When heads of governments troop in, then, the definition of a VVIP or VIP had to be suitably altered. It is not the poor devotees who defined the Baba, but it was the rich and the powerful. In fact the poor were hurried through the darshan. They got only a fleeting glimpse of their guru. To be precise, it was just two seconds. You couldn't stand to pay homage, the pat of the blue-scarfed volunteers kept the people moving. There was enormous discipline inside the hall. It was even scary. The people-lines were straight, they aesthetically parted away into thin streams after they went past the post. There were no delirious outbreaks, no awkward display of grief, but only occasional sobs. That is not how the poor mourn, I thought. Everybody there was wired to speak the same language. They said: "Baba has not left us, he is here amidst us. He'll be reborn. Someone like the Baba can't die. Death is for mortals." That was hypnotic and that was a miracle. That was faith.

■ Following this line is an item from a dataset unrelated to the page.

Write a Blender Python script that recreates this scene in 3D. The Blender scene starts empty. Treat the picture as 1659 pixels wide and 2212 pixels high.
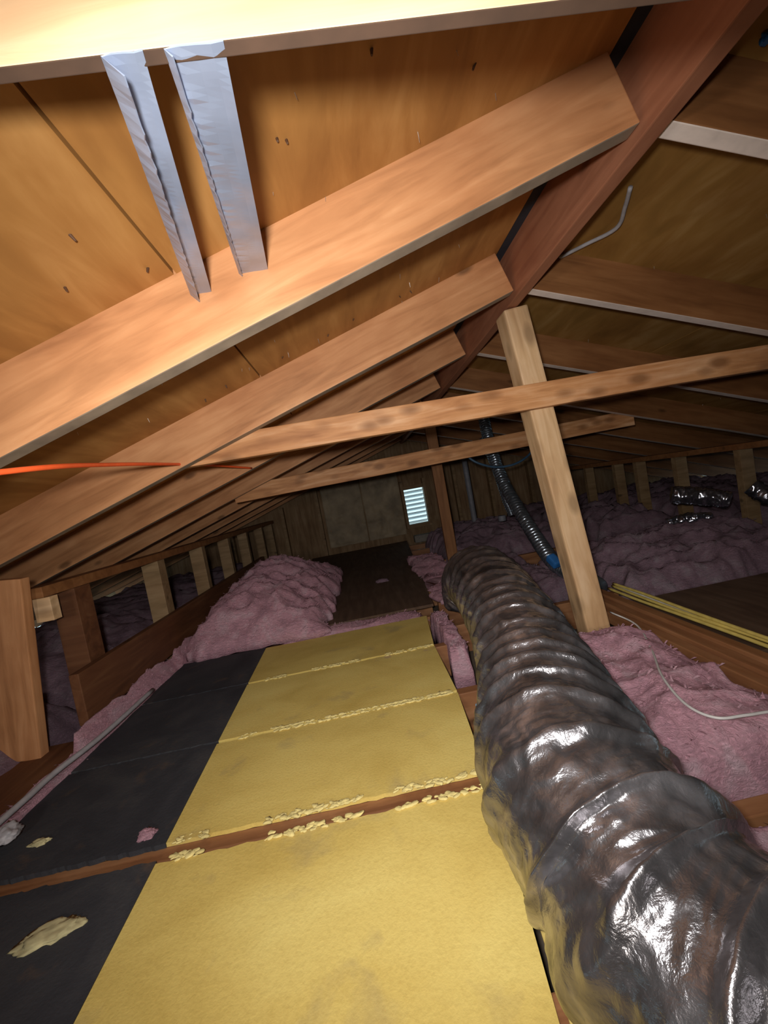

'Faith' is something where the participation of the receiver is as essential and important as that of the giver. It is a participatory process where two energies have to meet for something 'miraculous' — if not a 'miracle' — to happen. However, in this process the 'receiver' is far more generous than the 'giver.' In fact, he is generous to a fault because he creates a special realm with his magnanimity where reason, logic and all natural laws are rendered inoperative. The 'giver' simply presides over this new cosmos that has been created. In absolutely bad cases, instead of an innocuous presiding over there may be exploitation. We have seen such a thing happen in recent history, when faith in the 'Ram Janambhoomi' was used for political ends by some people. But once the cloak fell, the movement dissipated.